If we need a true conception of the popular character to guide our sympathies rightly, we need it equally to check our theories, and direct us in their application. The tendency created by the splendid conquests of modern generalization, to believe that all social questions are merged in economical science, and that the relations of men to their neighbours may be settled by algebraic equations,–the dream that the uncultured classes are prepared for a condition which appeals principally to their moral sensibilities,–the aristocratic dilettantism which attempts to restore the “good old times” by a sort of idyllic masquerading, and to grow feudal fidelity and veneration as we grow prize turnips, by an artificial system of culture,–none of these diverging mistakes can co-exist with a real knowledge of the People, with a thorough study of their habits, their ideas, their motives. The landholder, the clergyman, the mill-owner, the mining-agent, have each an opportunity for making precious observations on different sections of the working-classes, but unfortunately their experience is too often not registered at all, or its results are too scattered to be available as a source of information and stimulus to the public mind generally.

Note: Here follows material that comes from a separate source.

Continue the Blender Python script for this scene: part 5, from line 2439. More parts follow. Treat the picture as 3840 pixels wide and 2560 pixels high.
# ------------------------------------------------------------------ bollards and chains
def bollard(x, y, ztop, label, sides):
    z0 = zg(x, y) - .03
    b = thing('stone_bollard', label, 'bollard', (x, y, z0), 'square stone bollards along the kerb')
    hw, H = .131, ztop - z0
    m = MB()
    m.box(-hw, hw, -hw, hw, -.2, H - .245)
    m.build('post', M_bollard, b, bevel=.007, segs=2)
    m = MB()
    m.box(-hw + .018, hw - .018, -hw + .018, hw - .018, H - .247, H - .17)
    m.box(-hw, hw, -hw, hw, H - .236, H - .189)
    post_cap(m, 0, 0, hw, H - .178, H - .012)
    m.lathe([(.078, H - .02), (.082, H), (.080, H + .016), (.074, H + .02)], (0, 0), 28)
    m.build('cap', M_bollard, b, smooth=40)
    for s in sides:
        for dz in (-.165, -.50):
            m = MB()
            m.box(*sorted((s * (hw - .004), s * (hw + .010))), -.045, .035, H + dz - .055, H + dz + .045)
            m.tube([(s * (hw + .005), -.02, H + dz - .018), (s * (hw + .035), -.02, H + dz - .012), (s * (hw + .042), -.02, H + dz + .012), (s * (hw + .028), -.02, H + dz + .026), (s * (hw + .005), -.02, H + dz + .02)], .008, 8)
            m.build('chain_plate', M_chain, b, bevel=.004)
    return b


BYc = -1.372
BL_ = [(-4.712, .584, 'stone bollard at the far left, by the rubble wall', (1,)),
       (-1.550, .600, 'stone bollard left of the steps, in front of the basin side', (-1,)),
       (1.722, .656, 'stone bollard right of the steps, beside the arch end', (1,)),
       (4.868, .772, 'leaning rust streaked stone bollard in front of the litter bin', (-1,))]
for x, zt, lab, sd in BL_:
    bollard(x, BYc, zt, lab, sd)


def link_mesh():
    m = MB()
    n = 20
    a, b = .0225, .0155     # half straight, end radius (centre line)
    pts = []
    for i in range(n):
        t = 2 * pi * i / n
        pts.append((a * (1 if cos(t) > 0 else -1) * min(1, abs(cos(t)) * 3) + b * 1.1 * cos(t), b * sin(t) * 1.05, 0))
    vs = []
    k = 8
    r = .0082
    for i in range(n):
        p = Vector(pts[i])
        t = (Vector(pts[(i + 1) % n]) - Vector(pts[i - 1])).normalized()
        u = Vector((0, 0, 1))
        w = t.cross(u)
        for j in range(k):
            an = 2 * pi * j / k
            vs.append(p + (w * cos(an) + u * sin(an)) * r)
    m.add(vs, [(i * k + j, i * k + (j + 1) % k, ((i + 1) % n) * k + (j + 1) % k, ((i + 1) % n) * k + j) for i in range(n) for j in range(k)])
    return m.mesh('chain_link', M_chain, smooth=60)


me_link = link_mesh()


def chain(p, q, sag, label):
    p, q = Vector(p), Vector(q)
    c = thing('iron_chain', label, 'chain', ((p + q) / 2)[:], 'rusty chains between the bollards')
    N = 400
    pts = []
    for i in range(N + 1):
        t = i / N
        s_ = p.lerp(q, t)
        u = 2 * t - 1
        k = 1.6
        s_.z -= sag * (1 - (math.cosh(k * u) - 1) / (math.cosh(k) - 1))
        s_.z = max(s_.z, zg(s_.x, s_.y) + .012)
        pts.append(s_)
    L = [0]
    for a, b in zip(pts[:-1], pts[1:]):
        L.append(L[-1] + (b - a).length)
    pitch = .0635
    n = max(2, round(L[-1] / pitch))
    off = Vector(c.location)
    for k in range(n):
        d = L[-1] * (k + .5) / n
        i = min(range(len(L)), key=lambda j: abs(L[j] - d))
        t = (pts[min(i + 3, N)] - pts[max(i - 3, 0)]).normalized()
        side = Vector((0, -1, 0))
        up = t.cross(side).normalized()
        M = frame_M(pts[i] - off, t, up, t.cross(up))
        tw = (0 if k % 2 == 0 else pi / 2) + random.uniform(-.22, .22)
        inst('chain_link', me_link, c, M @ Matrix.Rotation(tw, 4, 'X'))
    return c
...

If any man of sufficient moral and intellectual breadth, whose observations would not be vitiated by a foregone conclusion, or by a professional point of view, would devote himself to studying the natural history of our social classes, especially of the small shopkeepers, artisans, and peasantry, –the degree in which they are influenced by local conditions, their maxims and habits, the points of view from which they regard their religious teachers, and the degree in which they are influenced by religious doctrines, the interaction of the various classes on each other, and what are the tendencies in their position towards disintegration or towards development,–and if, after all this study, he would give us the result of his observations in a book well nourished with specific facts, his work would be a valuable aid to the social and political reformer.